— start Information supplied —
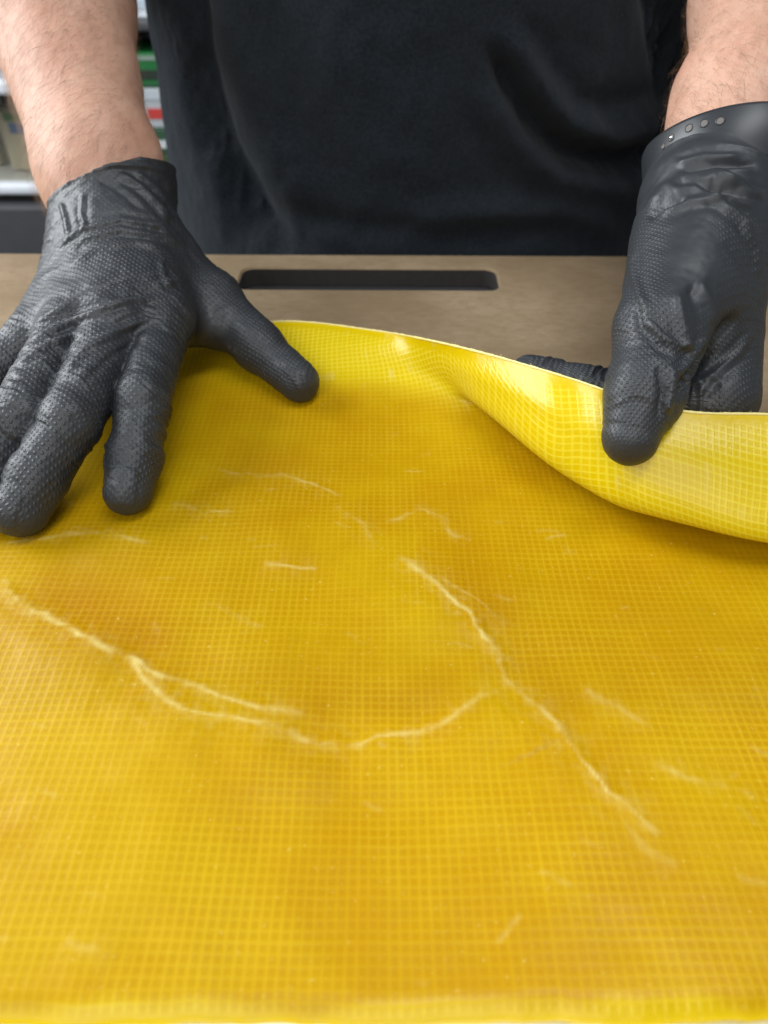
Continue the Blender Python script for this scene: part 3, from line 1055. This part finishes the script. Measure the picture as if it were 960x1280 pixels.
RSTR = [
    ([(800, 262), (840, 236), (890, 222), (958, 226)], 6, .0014, 'ridge'),
    ([(812, 246), (850, 222), (900, 212), (958, 216)], 5, .0012, 'ridge'),
    ([(815, 272), (860, 252), (910, 246), (955, 262)], 5, .0010, 'ridge'),
    ([(880, 240), (915, 262), (945, 292)], 5, .0011, 'ridge'),
    ([(835, 232), (870, 228), (905, 236), (940, 256)], 4, .0012, 'valley'),
    ([(808, 275), (830, 258), (862, 246)], 4, .0012, 'valley'),
    ([(850, 215), (895, 205), (950, 206)], 4, .0010, 'valley'),
    ([(890, 215), (925, 232), (955, 250)], 5, .0013, 'ridge'),
    ([(925, 270), (945, 310), (950, 350)], 4, .0008, 'ridge'),
    ([(842, 206), (880, 196), (930, 196)], 4, .0010, 'ridge'),
    ([(905, 300), (930, 330), (946, 360)], 5, .0006, 'valley'),
    ([(845, 360), (850, 390), (858, 420), (866, 448)], 7, .0011, 'ridge'),
    ([(862, 352), (872, 385), (878, 420)], 7, .0009, 'valley'),
    ([(872, 348), (888, 380), (892, 410)], 6, .0009, 'ridge'),
    ([(848, 505), (862, 470), (884, 440), (905, 414), (925, 388)], 7, .0022, 'valley'),
    ([(850, 470), (870, 440), (888, 420)], 5, .0012, 'ridge'),
    ([(806, 395), (826, 420), (850, 432), (868, 432)], 5, .0009, 'ridge'),
    ([(795, 380), (800, 410), (822, 436), (850, 448)], 5, .0008, 'valley'),
    ([(822, 452), (828, 490), (822, 530)], 5, .0010, 'valley'),
    ([(842, 455), (840, 490), (832, 520)], 5, .0009, 'ridge'),
    ([(865, 500), (890, 470), (925, 440), (940, 410)], 5, .0008, 'ridge'),
    ([(866, 480), (885, 470), (905, 474)], 4, .0007, 'ridge'),
    ([(785, 300), (790, 340), (800, 370), (812, 392)], 5, .0006, 'ridge'),
]
finish_glove('glove', rglove_f, (.02, .17, -.006), (.20, .40, .155), RSTR, rwr,
             (np.array([1.25, -.3, .4]), np.array([.3, 1.1, .6]), np.array([-.2, -.7, .6]), [(R_th[1:], .0135), (R_ix, .0098)]), rgrip,
             'black textured glove pinching the raised fold with its thumb')


# ---- watch strap
def build_strap():
    c0 = RW + RAX * .0068 + np.array([.0028, 0, 0])
    ax = RAX + np.array([-.44, 0, .46]); ax /= np.linalg.norm(ax)
    e1 = np.cross(ax, [0, 0, 1.0]); e1 /= np.linalg.norm(e1); e2 = np.cross(e1, ax)
    R, W, TH = .0313, .0225, .0030
    prof = [(-W/2, 0), (-W/2 + .0006, TH*.75), (-W/2 + .002, TH), (W/2 - .002, TH), (W/2 - .0006, TH*.75), (W/2, 0), (W/2 - .001, -.0008), (-W/2 + .001, -.0008)]
    n = 96
    v = []
    for i in range(n):
        a = 2 * math.pi * i / n
        rd = e1 * math.cos(a) + e2 * math.sin(a)
        for (x, y) in prof:
            v.append(c0 + ax * x + rd * (R * (1 - .05 * abs(math.sin(a))) + y))
    m = len(prof); f = []
    for i in range(n):
        for k in range(m):
            f.append((i*m + k, ((i+1) % n)*m + k, ((i+1) % n)*m + (k+1) % m, i*m + (k+1) % m))
    bm = bmesh.new()
    vs = [bm.verts.new(x) for x in v]
    for q in f: bm.faces.new([vs[i] for i in q])
    bmesh.ops.recalc_face_normals(bm, faces=bm.faces)
    me = bpy.data.meshes.new('watch_strap'); bm.to_mesh(me); bm.free()
    for p in me.polygons: p.use_smooth = True
    so = link('watch_strap', me, M_STRAP, person)
    so['label'] = 'black rubber watch strap with a row of holes over the glove cuff'
    # holes : find where each line of sight meets the strap's outer side
    from mathutils.bvhtree import BVHTree
    bv = BVHTree.FromPolygons([Vector(x) for x in v], f)
    for k, (u, w, rr) in enumerate(((829, 183, .0009), (839, 172, .0012), (861, 160, .0013), (880, 154, .0013), (900, 151, .0013))):
        d = Vector(ray(u, w)).normalized()
        hit = bv.ray_cast(Vector(CAMP), d)
        if hit[0] is None: continue
        nrm = hit[1] if hit[1].dot(d) < 0 else -hit[1]
        q = nrm.to_track_quat('Z', 'Y').to_matrix()
        bm = bmesh.new()
        # rim ring, recessed floor
        S = 18
        rings = [(rr * 1.35, -.0001), (rr * 1.2, .00028), (rr, .00022), (rr * .95, -.0004)]
        vr = [[bm.verts.new(hit[0] + q @ Vector((r * math.cos(2*math.pi*i/S), r * math.sin(2*math.pi*i/S), z))) for i in range(S)] for r, z in rings]
        for a in range(3):
            for i in range(S):
                j = (i + 1) % S
                ff = bm.faces.new((vr[a][i], vr[a][j], vr[a+1][j], vr[a+1][i])); ff.smooth = True
        cen = [bm.verts.new(hit[0] + q @ Vector((r * math.cos(2*math.pi*i/S), r * math.sin(2*math.pi*i/S), .00008))) for r in (rr,) for i in range(S)]
        fc = bm.faces.new(cen); fc.material_index = 1
        hm = bpy.data.meshes.new('strap_hole'); bm.to_mesh(hm); bm.free()
        ho = bpy.data.objects.new('strap_hole', hm); COL.objects.link(ho); ho.parent = so
        hm.materials.append(M_STRAP); hm.materials.append(M_HOLE)
        if k == 1:
            bm = bmesh.new(); bmesh.ops.create_uvsphere(bm, u_segments=16, v_segments=8, radius=rr * .72)
            for x in bm.verts: x.co = hit[0] + nrm * .0002 + q @ Vector((x.co.x, x.co.y, x.co.z * .6))
            pm = bpy.data.meshes.new('strap_pin'); bm.to_mesh(pm); bm.free()
            for p in pm.polygons: p.use_smooth = True
            po = bpy.data.objects.new('strap_pin', pm); COL.objects.link(po); po.parent = so
            pm.materials.append(M_METAL)


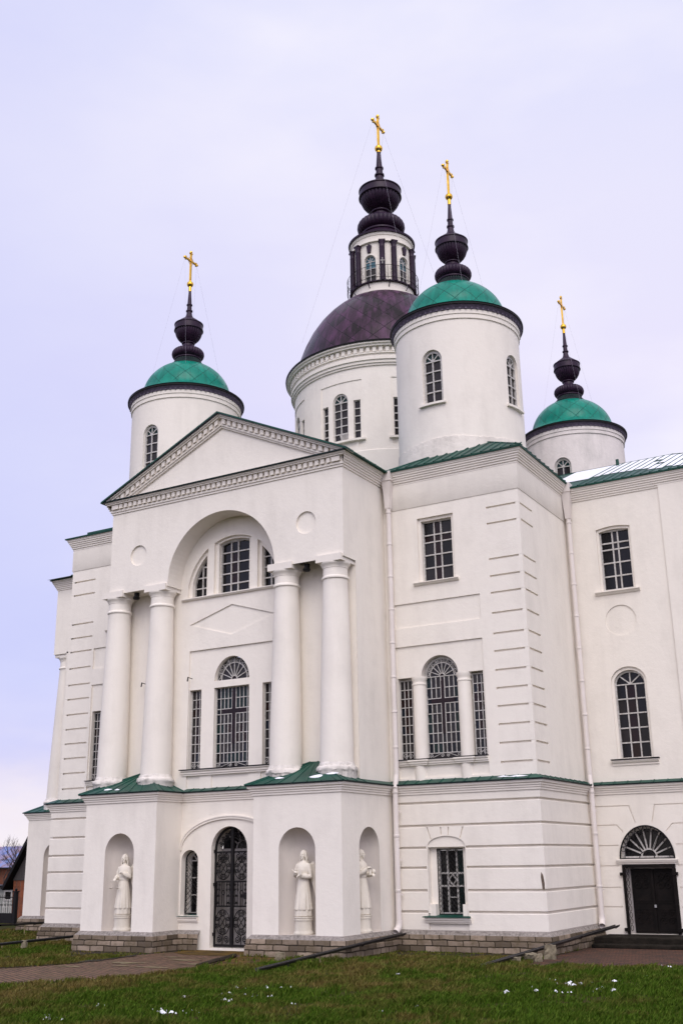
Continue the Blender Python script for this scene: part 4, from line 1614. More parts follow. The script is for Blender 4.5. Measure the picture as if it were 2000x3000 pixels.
def cross(mb, x, y, z0, z1, zb, half, w, ring):
    mb.box((x, y, (z0 + z1) / 2), (w, w, z1 - z0))
    mb.box((x, y, zb), (w * .9, half * 2, w))
    mb.sphere((x, y, z1), w * .85, 10)
    for a, b in ((0, w * .8), (0, -w * .8)):
        mb.sphere((x, y + b, z1 - w * 1.0), w * .7, 8)
    for s in (-1, 1):
        mb.sphere((x, y + s * half, zb), w * .85, 10)
        for b in (-w * .8, w * .8):
            mb.sphere((x, y + s * (half - w), zb + b), w * .7, 8)
    mb.tube([(x, y + ring * math.cos(2 * PI * i / 20), zb + ring * math.sin(2 * PI * i / 20)) for i in range(21)], w * .16, 5)
    for k in range(8):
        a = PI / 8 + PI * k / 4
        mb.tube([(x, y, zb), (x, y + ring * math.cos(a), zb + ring * math.sin(a))], w * .16, 4)
    mb.box((x, y, zb), (w * 1.15, w * 1.6, w * 1.6))


def finial(parent, x, y, z0, k, ball, kz=1.0):
    """Fluted urns and spire; z0 = underside of the lower ring, k = scale against the small towers."""
    Z = lambda z: z0 + (z - 19.62) * kz if (kz == 1 or z > 20.38) else z0 - .20 + (z - 19.62) * (.76 * kz + .20) / .76
    m = MB()
    m.lathe(x, y, [(r * k, Z(z)) for r, z in ((.40, 19.60), (.46, 19.62), (.50, 19.66), (.50, 19.70), (.46, 19.72))], 48)
    tor = [(.46 * k, Z(19.70))] + [((.42 + .185 * math.sin(PI * i / 12)) * k, Z(19.895 - .195 * math.cos(PI * i / 12))) for i in range(1, 12)] + [(.40 * k, Z(20.09))]
    m.lathe(x, y, tor, 384, flute=(32, .05))
    m.lathe(x, y, [(r * k, Z(z)) for r, z in ((.40, 20.085), (.27, 20.115), (.215, 20.19), (.20, 20.32), (.245, 20.345), (.245, 20.375), (.21, 20.39))], 40)
    bowl = [(.20, 20.38), (.25, 20.41), (.33, 20.47), (.41, 20.56), (.465, 20.66), (.50, 20.77), (.51, 20.86)]
    m.lathe(x, y, [(r * k, Z(z)) for r, z in bowl], 384, flute=(32, .05))
    m.lathe(x, y, [(r * k, Z(z)) for r, z in ((.50, 20.85), (.548, 20.875), (.548, 20.90), (.535, 20.91), (.525, 21.10), (.545, 21.115), (.545, 21.145))], 56)
    m.lathe(x, y, [(r * k, Z(z)) for r, z in ((.545, 21.14), (.51, 21.165), (.40, 21.26), (.26, 21.37), (.15, 21.46))], 256, flute=(32, .05))
    m.lathe(x, y, [(r * k, Z(z)) for r, z in ((.16, 21.44), (.115, 21.56), (.095, 21.70), (.125, 21.71), (.125, 21.755), (.09, 21.76), (.085, 21.96), (.11, 21.97), (.11, 22.01), (.082, 22.02), (.045, 22.62), (.0, 22.63))], 28)
    m.build('finial', COPPER, parent, 30)
    zc, zt, zbar, half, w, rr = ball
    m = MB()
    m.sphere((x, y, zc), rr, 20)
    m.lathe(x, y, [(.055 * k, Z(22.60) - .02), (.055 * k, zc - rr * .8), (.035, zc)], 16)
    m.lathe(x, y, [(w * .9, zc + rr * .8), (w * .6, zc + rr * 1.3)], 12)
    cross(m, x, y, zc + rr * .9, zt, zbar, half, w, w * 2.5)
    m.build('cross', GOLD, parent)


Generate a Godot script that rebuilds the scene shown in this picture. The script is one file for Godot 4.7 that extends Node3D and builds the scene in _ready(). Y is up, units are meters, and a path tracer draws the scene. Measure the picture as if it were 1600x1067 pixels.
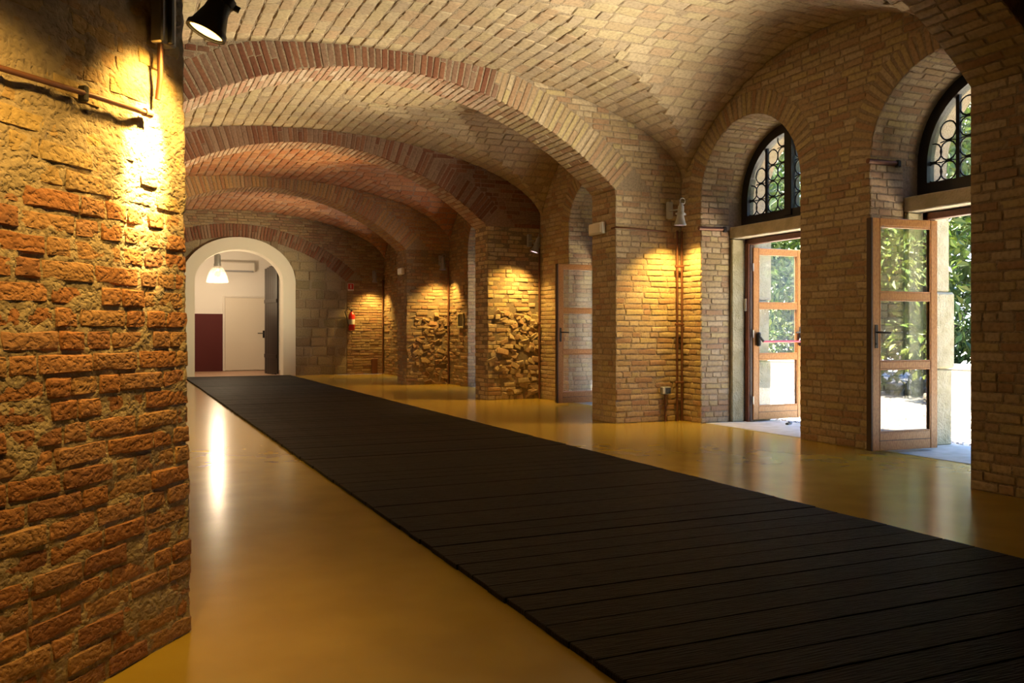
extends Node3D
# A brick-vaulted hall. x runs across the hall, y up, depth along -z.

var rng := RandomNumberGenerator.new()
var names := {}
var M := {}
var cache := {}
var PAL := {}
var rows := []          # bricks collected for the piece of the setting being built
const CAM := Vector3(0, 1.15, 0)
const FOCAL := 1370.0   # pixels at 1600 wide
const TURN := 0.42136
const XW := 6.69        # inner face of the wall with the doors
const XP := 5.70        # hall face of its piers
const XC := 2.79        # middle of the hall
const SPRING := 2.95
const BAYS := [[4.5, 9.53], [10.14, 13.73], [14.3, 18.33], [19.0, 23.6]]
const ARCHES := [[3.9, 4.5], [9.53, 10.14], [13.73, 14.3], [18.33, 19.0]]
const DOORWAYS := [[4.62, 6.38, 0], [7.35, 9.11, 0], [11.2, 12.67, 1], [15.45, 17.2, 2], [20.4, 22.1, 3]]
const DOOR_SPRING := 2.80

func _ready():
	rng.seed = 7
	# ---- camera, sky, sun, exposure
	var cam := Camera3D.new(); cam.name = "camera"
	cam.position = CAM; cam.rotation.y = -TURN
	cam.near = 0.05; cam.far = 300.0
	cam.projection = Camera3D.PROJECTION_FRUSTUM
	cam.size = 2.0 * cam.near * 533.5 / FOCAL
	cam.frustum_offset = Vector2(0, -cam.near * 14.5 / FOCAL)
	add_child(cam); cam.current = true
	var we := WorldEnvironment.new(); we.name = "environment"
	var e := Environment.new()
	e.background_mode = Environment.BG_SKY
	var sm := ProceduralSkyMaterial.new()
	sm.sky_top_color = Color(0.42, 0.6, 0.88); sm.sky_horizon_color = Color(0.86, 0.91, 0.95)
	sm.ground_bottom_color = Color(0.3, 0.3, 0.28); sm.ground_horizon_color = Color(0.6, 0.62, 0.6)
	var sky := Sky.new(); sky.sky_material = sm
	e.sky = sky; e.background_energy_multiplier = 9.5
	e.tonemap_mode = Environment.TONE_MAPPER_LINEAR
	e.tonemap_exposure = 1.0
	e.sdfgi_enabled = true; e.ssao_enabled = true; e.ssil_enabled = true
	we.environment = e; add_child(we)
	var sun := DirectionalLight3D.new(); sun.name = "sun"
	sun.light_color = Color(1.0, 0.95, 0.86); sun.light_energy = 36.0
	sun.light_angular_distance = 0.6; sun.shadow_enabled = true
	add_child(sun)
	sun.look_at_from_position(Vector3.ZERO, Vector3(0.07, -0.86, 0.5), Vector3.UP)

	make_materials()
	build_floor()
	build_shell()
	for i in 4: build_arch(i)
	for i in 4: build_vault(i)
	for i in 4: build_right_wall(i)
	build_end_wall()
	build_end_room()
	build_near_pillar()
	build_walkway()
	build_doors()
	build_lunettes()
	build_fittings()
	build_garden()

# ------------------------------------------------------------------ helpers
func P(x: float, y: float, d: float) -> Vector3: return Vector3(x, y, -d)

func numbered(n: String) -> String:
	var k: int = names.get(n, 0)
	names[n] = k + 1
	return n if k == 0 else "%s_%03d" % [n, k]

func thing(called: String, label: String, category: String, at := Vector3.ZERO, group := "") -> Node3D:
	var o := Node3D.new(); o.name = numbered(called); o.position = at
	add_child(o, true)
	o.set_meta("label", label); o.set_meta("category", category)
	if group: o.set_meta("group", group)
	return o

func structure(called: String, label: String, category := "") -> Node3D:
	var o := Node3D.new(); o.name = numbered(called)
	add_child(o, true)
	o.set_meta("kind", "structure"); o.set_meta("label", label)
	if category: o.set_meta("category", category)
	return o

func ST() -> SurfaceTool:
	var st := SurfaceTool.new(); st.begin(Mesh.PRIMITIVE_TRIANGLES); st.set_smooth_group(-1)
	return st

func part(called: String, st: SurfaceTool, m: Material, parent: Node3D) -> MeshInstance3D:
	st.generate_normals()
	var o := MeshInstance3D.new(); o.name = called
	o.mesh = st.commit(); o.material_override = m
	parent.add_child(o, true)
	return o

func tri(st: SurfaceTool, a: Vector3, b: Vector3, c: Vector3, out: Vector3):
	if (b - a).cross(c - a).dot(out) > 0.0:
		st.add_vertex(a); st.add_vertex(c); st.add_vertex(b)
	else:
		st.add_vertex(a); st.add_vertex(b); st.add_vertex(c)

func quad(st: SurfaceTool, a: Vector3, b: Vector3, c: Vector3, d: Vector3, out: Vector3):
	tri(st, a, b, c, out); tri(st, a, c, d, out)

func box(st: SurfaceTool, c: Vector3, size: Vector3, bev := 0.004, bs := Basis.IDENTITY):
	var h := size * 0.5
	bev = minf(bev, minf(h.x, minf(h.y, h.z)) * 0.6)
	var pt := func(ax: int, s: Vector3) -> Vector3:
		var v := Vector3(s.x * (h.x - bev), s.y * (h.y - bev), s.z * (h.z - bev))
		v[ax] = s[ax] * h[ax]
		return c + bs * v
	var plain := bev <= 0.0
	for ax in 3:
		var u := (ax + 1) % 3; var w := (ax + 2) % 3
		for s in [-1.0, 1.0]:
			var q := []
			for k in [[-1, -1], [1, -1], [1, 1], [-1, 1]]:
				var sg := Vector3.ZERO; sg[ax] = s; sg[u] = k[0]; sg[w] = k[1]
				q.append(pt.call(ax, sg))
			var n := Vector3.ZERO; n[ax] = s
			quad(st, q[0], q[1], q[2], q[3], bs * n)
		if plain: continue
		for s1 in [-1.0, 1.0]:
			for s2 in [-1.0, 1.0]:
				var a := Vector3.ZERO; a[u] = s1; a[w] = s2; a[ax] = -1.0
				var b := a; b[ax] = 1.0
				var n2 := Vector3.ZERO; n2[u] = s1; n2[w] = s2
				quad(st, pt.call(u, a), pt.call(u, b), pt.call(w, b), pt.call(w, a), bs * n2)
	if plain: return
	for sx in [-1.0, 1.0]:
		for sy in [-1.0, 1.0]:
			for sz in [-1.0, 1.0]:
				var sg := Vector3(sx, sy, sz)
				tri(st, pt.call(0, sg), pt.call(1, sg), pt.call(2, sg), bs * sg)

func slab(st: SurfaceTool, a: Vector3, b: Vector3, bev := 0.004):
	box(st, (a + b) * 0.5, (b - a).abs(), bev)

func tube(st: SurfaceTool, pts: Array, r: float, seg := 8, r_end := -1.0):
	st.set_smooth_group(0)
	var rings := []
	var n := pts.size()
	for i in n:
		var t: Vector3 = (pts[mini(i + 1, n - 1)] - pts[maxi(i - 1, 0)]).normalized()
		var up := Vector3.UP if absf(t.y) < 0.9 else Vector3.RIGHT
		var x := t.cross(up).normalized(); var y := x.cross(t)
		var rr := r if r_end < 0.0 else lerpf(r, r_end, float(i) / (n - 1))
		var ring := []
		for k in seg:
			var a := TAU * k / seg
			ring.append(pts[i] + (x * cos(a) + y * sin(a)) * rr)
		rings.append(ring)
	for i in n - 1:
		for k in seg:
			var k2 := (k + 1) % seg
			quad(st, rings[i][k], rings[i][k2], rings[i + 1][k2], rings[i + 1][k], rings[i][k] + rings[i][k2] - pts[i] * 2.0)
	st.set_smooth_group(-1)
	for k in range(1, seg - 1):
		tri(st, rings[0][0], rings[0][k], rings[0][k + 1], pts[0] - pts[1])
		tri(st, rings[n - 1][0], rings[n - 1][k], rings[n - 1][k + 1], pts[n - 1] - pts[n - 2])

func lathe(st: SurfaceTool, prof: Array, at: Vector3, axis: Vector3, seg := 20):
	# prof: [along the axis, radius]; sharp where two points repeat
	st.set_smooth_group(1)
	axis = axis.normalized()
	var up := Vector3.UP if absf(axis.y) < 0.9 else Vector3.RIGHT
	var x := axis.cross(up).normalized(); var y := x.cross(axis)
	for i in prof.size() - 1:
		st.set_smooth_group(i + 2 if absf(prof[i][0] - prof[i + 1][0]) < 0.001 else 1)
		for k in seg:
			var a := TAU * k / seg; var b := TAU * (k + 1) / seg
			var ra := x * cos(a) + y * sin(a); var rb := x * cos(b) + y * sin(b)
			var p0: Vector3 = at + axis * prof[i][0]; var p1: Vector3 = at + axis * prof[i + 1][0]
			var dz: float = prof[i + 1][0] - prof[i][0]; var dr: float = prof[i + 1][1] - prof[i][1]
			var out: Vector3 = (ra + rb) * 0.5 * dz - axis * dr
			quad(st, p0 + ra * prof[i][1], p0 + rb * prof[i][1], p1 + rb * prof[i + 1][1], p1 + ra * prof[i + 1][1], out)
	st.set_smooth_group(-1)

func torus(st: SurfaceTool, at: Vector3, axis: Vector3, big: float, small: float, seg := 16, sides := 6):
	var up := Vector3.UP if absf(axis.y) < 0.9 else Vector3.RIGHT
	var x := axis.cross(up).normalized(); var y := x.cross(axis)
	st.set_smooth_group(0)
	for k in seg:
		var a := TAU * k / seg; var b := TAU * (k + 1) / seg
		var ra := x * cos(a) + y * sin(a); var rb := x * cos(b) + y * sin(b)
		for j in sides:
			var u := TAU * j / sides; var v := TAU * (j + 1) / sides
			quad(st, at + ra * (big + small * cos(u)) + axis * small * sin(u), at + rb * (big + small * cos(u)) + axis * small * sin(u),
				at + rb * (big + small * cos(v)) + axis * small * sin(v), at + ra * (big + small * cos(v)) + axis * small * sin(v), ra * cos((u + v) / 2) + axis * sin((u + v) / 2))
	st.set_smooth_group(-1)

func extrude(st: SurfaceTool, poly: PackedVector2Array, o: Vector3, ax: Vector3, ay: Vector3, deep: Vector3):
	var idx := Geometry2D.triangulate_polygon(poly)
	for i in range(0, idx.size(), 3):
		var a := o + ax * poly[idx[i]].x + ay * poly[idx[i]].y
		var b := o + ax * poly[idx[i + 1]].x + ay * poly[idx[i + 1]].y
		var c := o + ax * poly[idx[i + 2]].x + ay * poly[idx[i + 2]].y
		tri(st, a, b, c, -deep); tri(st, a + deep, b + deep, c + deep, deep)
	var cw := Geometry2D.is_polygon_clockwise(poly)
	for i in poly.size():
		var p := poly[i]; var q := poly[(i + 1) % poly.size()]
		var d := q - p
		var nn := Vector2(-d.y, d.x) if cw else Vector2(d.y, -d.x)
		var a := o + ax * p.x + ay * p.y; var b := o + ax * q.x + ay * q.y
		quad(st, a, b, b + deep, a + deep, ax * nn.x + ay * nn.y)

# ------------------------------------------------------------------ materials
func noise_tex(freq: float, octaves: int, ramp: Array, size := 512, sd := 1, kind := FastNoiseLite.TYPE_SIMPLEX_SMOOTH) -> NoiseTexture2D:
	var n := FastNoiseLite.new(); n.seed = sd; n.frequency = freq; n.noise_type = kind
	n.fractal_octaves = octaves; n.fractal_type = FastNoiseLite.FRACTAL_FBM if octaves > 1 else FastNoiseLite.FRACTAL_NONE
	var t := NoiseTexture2D.new(); t.width = size; t.height = size; t.seamless = true; t.noise = n
	var g := Gradient.new()
	var offs := PackedFloat32Array(); var cols := PackedColorArray()
	for r in ramp:
		offs.append(r[0]); cols.append(r[1])
	g.offsets = offs; g.colors = cols
	t.color_ramp = g
	return t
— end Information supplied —
• Work to complete: Keep the images out of the copy. Repeat word for word only the lines from the one containing "Generate a Godot" through the one containing "# A brick-vaulted", both ends included.

• Solution to this exercise:
Generate a Godot script that rebuilds the scene shown in this picture. The script is one file for Godot 4.7 that extends Node3D and builds the scene in _ready(). Y is up, units are meters, and a path tracer draws the scene. Measure the picture as if it were 1600x1067 pixels.
extends Node3D
# A brick-vaulted hall. x runs across the hall, y up, depth along -z.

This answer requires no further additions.